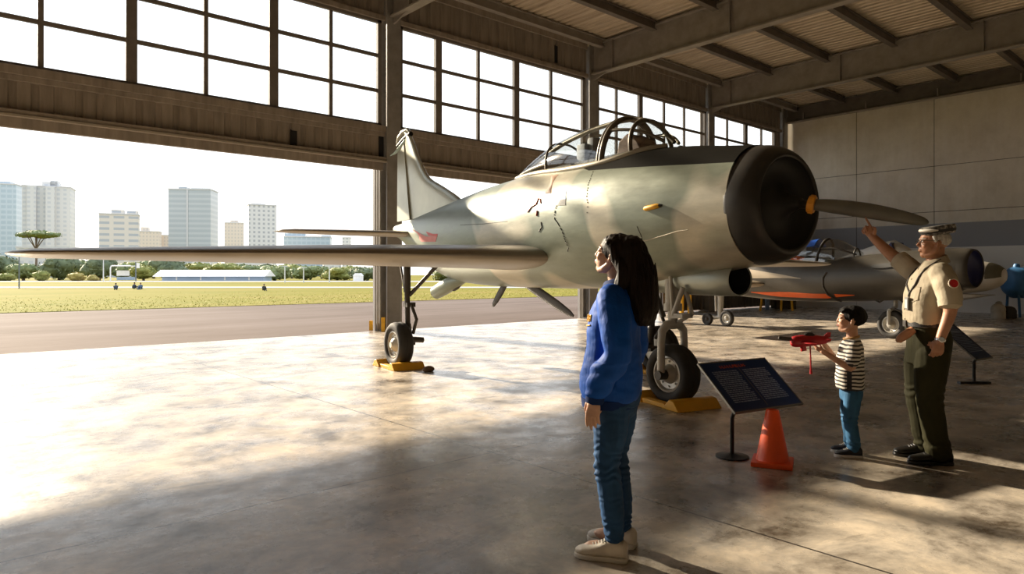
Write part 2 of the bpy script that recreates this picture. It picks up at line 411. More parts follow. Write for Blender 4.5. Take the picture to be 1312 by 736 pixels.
M_apron = ground_mat('apron_asphalt', (.095, .072, .060), (.135, .106, .09), (.17, .138, .122), .25, (.35, 1.6, 1), (0, 0, .05))
M_grass = ground_mat('grass_ground', (.105, .115, .010), (.16, .145, .018), (.215, .165, .045), .09, (.4, 1, 1), (0, 0, .72), .95, .6)
M_path = mat('pale_gravel', (.34, .33, .31), .9, 0, .1, .3)
struct(MB().box((-160, WY+.15, -.30), (200, 31.5, -.02)).build('apron', M_apron))
def strip(name, pts, z, m, t=.2):
    q = [c2w(*p) for p in pts]; vs = [(x, y, z-t) for x, y in q]+[(x, y, z) for x, y in q]; n = len(q)
    return struct(MB().add(vs, [tuple(range(n))[::-1], tuple(range(n, 2*n))]+[(i, (i+1) % n, n+(i+1) % n, n+i) for i in range(n)]).build(name, m))
struct(MB().box((-400, 31.5, -.3), (900, 1600, .0)).build('grass_field', M_grass))
# grass tufts along the near edge of the field
M_blade = mat('grass_blade', (.34, .32, .04), .7, 0, .5, .6)
mb = MB()
for i in range(14000):
    u = rng.uniform(-45, 75); v = 31.4+abs(rng.normal(0, 1))*9
    h = rng.uniform(.03, .07); a = rng.uniform(0, 6.28); w_ = .02
    dx, dy = math.cos(a)*w_, math.sin(a)*w_
    mb.add([(u-dx, v-dy, 0), (u+dx, v+dy, 0), (u+rng.normal(0, .04), v+rng.normal(0, .04), h)], [(0, 1, 2)])
tag(mb.build('grass', M_blade, recalc=False), 'short yellow green grass along the edge of the tarmac', 'grass', kind='stuff')
strip('path', [(-90, 72), (60, 72), (60, 78), (-90, 78)], .03, M_path)
strip('perimeter_road', [(-160, 132), (110, 132), (110, 149), (-160, 149)], .04, M_path)

# ---- trees
M_bark = mat('bark', (.16, .12, .09), .9)
def leaf_mat(name, a, b_):
    m, nt, b = new_mat(name); c = coords(nt); n = N(nt, 'ShaderNodeTexNoise', Scale=.6, Detail=5.0); L(nt, c, 'Vector', n, 'Vector')
    r = ramp(nt, [(.35, a), (.65, b_)]); L(nt, n, 'Fac', r, 'Fac'); L(nt, r, 'Color', b, 'Base Color'); b.inputs['Roughness'].default_value = .7
    b.inputs['Specular IOR Level'].default_value = .2
    return m
M_leafs = [leaf_mat('leaf_dark', (.10, .125, .07), (.165, .195, .105)), leaf_mat('leaf_olive', (.17, .19, .05), (.28, .28, .085)), leaf_mat('leaf_mid', (.14, .18, .08), (.22, .25, .11)), leaf_mat('leaf_ochre', (.28, .23, .06), (.42, .34, .12))]  # the dark leaf colour is lightened to carry distance haze
def crown(mb, c, r, n):
    """a lump of foliage: noise-displaced ball covered with leaf sprays"""
    c = Vector(c)
    k = MB().ball((0, 0, 0), 1, 18)
    pts = []
    for p in k.v:
        q = Vector(p); d = 1+.28*mnoise.noise(q*2.3+c)+.12*mnoise.noise(q*6+c); pts.append(c+Vector((q.x*r[0], q.y*r[1], q.z*r[2]))*d)
    mb.add(pts, k.f, 0, False)
    for i in range(n):
        q = Vector(rng.normal(0, 1, 3)).normalized(); p = c+Vector((q.x*r[0], q.y*r[1], q.z*r[2]))*rng.uniform(.9, 1.22)
        a = Vector(rng.normal(0, 1, 3)).normalized(); b_ = a.cross(q).normalized() if a.cross(q).length > .1 else Vector((1, 0, 0)); s_ = rng.uniform(.18, .45)*min(1.6, r[0]/2.2)
        mb.add([p-b_*s_, p+a*s_*.6, p+b_*s_, p-a*s_*.6], [(0, 1, 2, 3)])
def tree(name, px, y_top, y_bot, wpx, Y, leaf, label, kind='round', group=None):
    base = gnd(px, 352+F*EYE/Y); h = EYE-(y_top-HY)/F*Y; wd = wpx/F*Y/2
    t = thing(name, label, 'tree' if 'shrub' not in name else 'shrub', (base.x, base.y, 0), 0, group)
    mb = MB(); z0 = EYE-(y_bot-HY)/F*Y
    if kind == 'umbrella':
        for i in range(9):
            a = rng.uniform(0, 6.28); rr = rng.uniform(.1, .75)*wd
            crown(mb, (rr*math.cos(a), rr*math.sin(a), h-.9-(rr/wd)**2*1.1), (wd*.36, wd*.36, .75), 130)
    else:
        nb = 6 if kind == 'round' else 4
        crown(mb, (0, 0, (h+z0)/2), (wd*.78, wd*.78, (h-z0)/2*.86), 200)
        for i in range(nb):
            a = i*6.28/nb+rng.uniform(-.3, .3); q = rng.uniform(.35, .62)
            crown(mb, (math.cos(a)*wd*q, math.sin(a)*wd*q, z0+(h-z0)*rng.uniform(.3, .72)), (wd*.5, wd*.5, (h-z0)*.27), 110)
    mb.build('foliage', leaf, t, recalc=False)
    tr = MB(); top = max(z0+.3*(h-z0), .6)
    if kind == 'umbrella':
        tr.tube([(0, 0, 0), (.15, 0, top*.6), (0, 0, h-1.6)], [.38, .3, .2], 9)
        for a in (0, 1.3, 2.6, 3.9, 5.2): tr.tube([(0, 0, top*.75), (math.cos(a)*wd*.35, math.sin(a)*wd*.35, h-1.9), (math.cos(a)*wd*.65, math.sin(a)*wd*.65, h-1.2)], [.17, .12, .06], 7)
    else:
        tr.tube([(0, 0, 0), (.05, .03, top*.5), (0, 0, top)], [wd*.1, wd*.075, wd*.05], 8)
        for a in (.4, 2.5, 4.6): tr.tube([(0, 0, top*.6), (math.cos(a)*wd*.4, math.sin(a)*wd*.4, top*1.25)], [wd*.05, wd*.025], 6)
    tr.build('trunk', M_bark, t); return t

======

* Job:
Repeat all of the data above word for word, minus the pictures.

* Result for this exercise:
Write part 2 of the bpy script that recreates this picture. It picks up at line 411. More parts follow. Write for Blender 4.5. Take the picture to be 1312 by 736 pixels.
M_apron = ground_mat('apron_asphalt', (.095, .072, .060), (.135, .106, .09), (.17, .138, .122), .25, (.35, 1.6, 1), (0, 0, .05))
M_grass = ground_mat('grass_ground', (.105, .115, .010), (.16, .145, .018), (.215, .165, .045), .09, (.4, 1, 1), (0, 0, .72), .95, .6)
M_path = mat('pale_gravel', (.34, .33, .31), .9, 0, .1, .3)
struct(MB().box((-160, WY+.15, -.30), (200, 31.5, -.02)).build('apron', M_apron))
def strip(name, pts, z, m, t=.2):
    q = [c2w(*p) for p in pts]; vs = [(x, y, z-t) for x, y in q]+[(x, y, z) for x, y in q]; n = len(q)
    return struct(MB().add(vs, [tuple(range(n))[::-1], tuple(range(n, 2*n))]+[(i, (i+1) % n, n+(i+1) % n, n+i) for i in range(n)]).build(name, m))
struct(MB().box((-400, 31.5, -.3), (900, 1600, .0)).build('grass_field', M_grass))
# grass tufts along the near edge of the field
M_blade = mat('grass_blade', (.34, .32, .04), .7, 0, .5, .6)
mb = MB()
for i in range(14000):
    u = rng.uniform(-45, 75); v = 31.4+abs(rng.normal(0, 1))*9
    h = rng.uniform(.03, .07); a = rng.uniform(0, 6.28); w_ = .02
    dx, dy = math.cos(a)*w_, math.sin(a)*w_
    mb.add([(u-dx, v-dy, 0), (u+dx, v+dy, 0), (u+rng.normal(0, .04), v+rng.normal(0, .04), h)], [(0, 1, 2)])
tag(mb.build('grass', M_blade, recalc=False), 'short yellow green grass along the edge of the tarmac', 'grass', kind='stuff')
strip('path', [(-90, 72), (60, 72), (60, 78), (-90, 78)], .03, M_path)
strip('perimeter_road', [(-160, 132), (110, 132), (110, 149), (-160, 149)], .04, M_path)

# ---- trees
M_bark = mat('bark', (.16, .12, .09), .9)
def leaf_mat(name, a, b_):
    m, nt, b = new_mat(name); c = coords(nt); n = N(nt, 'ShaderNodeTexNoise', Scale=.6, Detail=5.0); L(nt, c, 'Vector', n, 'Vector')
    r = ramp(nt, [(.35, a), (.65, b_)]); L(nt, n, 'Fac', r, 'Fac'); L(nt, r, 'Color', b, 'Base Color'); b.inputs['Roughness'].default_value = .7
    b.inputs['Specular IOR Level'].default_value = .2
    return m
M_leafs = [leaf_mat('leaf_dark', (.10, .125, .07), (.165, .195, .105)), leaf_mat('leaf_olive', (.17, .19, .05), (.28, .28, .085)), leaf_mat('leaf_mid', (.14, .18, .08), (.22, .25, .11)), leaf_mat('leaf_ochre', (.28, .23, .06), (.42, .34, .12))]  # the dark leaf colour is lightened to carry distance haze
def crown(mb, c, r, n):
    """a lump of foliage: noise-displaced ball covered with leaf sprays"""
    c = Vector(c)
    k = MB().ball((0, 0, 0), 1, 18)
    pts = []
    for p in k.v:
        q = Vector(p); d = 1+.28*mnoise.noise(q*2.3+c)+.12*mnoise.noise(q*6+c); pts.append(c+Vector((q.x*r[0], q.y*r[1], q.z*r[2]))*d)
    mb.add(pts, k.f, 0, False)
    for i in range(n):
        q = Vector(rng.normal(0, 1, 3)).normalized(); p = c+Vector((q.x*r[0], q.y*r[1], q.z*r[2]))*rng.uniform(.9, 1.22)
        a = Vector(rng.normal(0, 1, 3)).normalized(); b_ = a.cross(q).normalized() if a.cross(q).length > .1 else Vector((1, 0, 0)); s_ = rng.uniform(.18, .45)*min(1.6, r[0]/2.2)
        mb.add([p-b_*s_, p+a*s_*.6, p+b_*s_, p-a*s_*.6], [(0, 1, 2, 3)])
def tree(name, px, y_top, y_bot, wpx, Y, leaf, label, kind='round', group=None):
    base = gnd(px, 352+F*EYE/Y); h = EYE-(y_top-HY)/F*Y; wd = wpx/F*Y/2
    t = thing(name, label, 'tree' if 'shrub' not in name else 'shrub', (base.x, base.y, 0), 0, group)
    mb = MB(); z0 = EYE-(y_bot-HY)/F*Y
    if kind == 'umbrella':
        for i in range(9):
            a = rng.uniform(0, 6.28); rr = rng.uniform(.1, .75)*wd
            crown(mb, (rr*math.cos(a), rr*math.sin(a), h-.9-(rr/wd)**2*1.1), (wd*.36, wd*.36, .75), 130)
    else:
        nb = 6 if kind == 'round' else 4
        crown(mb, (0, 0, (h+z0)/2), (wd*.78, wd*.78, (h-z0)/2*.86), 200)
        for i in range(nb):
            a = i*6.28/nb+rng.uniform(-.3, .3); q = rng.uniform(.35, .62)
            crown(mb, (math.cos(a)*wd*q, math.sin(a)*wd*q, z0+(h-z0)*rng.uniform(.3, .72)), (wd*.5, wd*.5, (h-z0)*.27), 110)
    mb.build('foliage', leaf, t, recalc=False)
    tr = MB(); top = max(z0+.3*(h-z0), .6)
    if kind == 'umbrella':
        tr.tube([(0, 0, 0), (.15, 0, top*.6), (0, 0, h-1.6)], [.38, .3, .2], 9)
        for a in (0, 1.3, 2.6, 3.9, 5.2): tr.tube([(0, 0, top*.75), (math.cos(a)*wd*.35, math.sin(a)*wd*.35, h-1.9), (math.cos(a)*wd*.65, math.sin(a)*wd*.65, h-1.2)], [.17, .12, .06], 7)
    else:
        tr.tube([(0, 0, 0), (.05, .03, top*.5), (0, 0, top)], [wd*.1, wd*.075, wd*.05], 8)
        for a in (.4, 2.5, 4.6): tr.tube([(0, 0, top*.6), (math.cos(a)*wd*.4, math.sin(a)*wd*.4, top*1.25)], [wd*.05, wd*.025], 6)
    tr.build('trunk', M_bark, t); return t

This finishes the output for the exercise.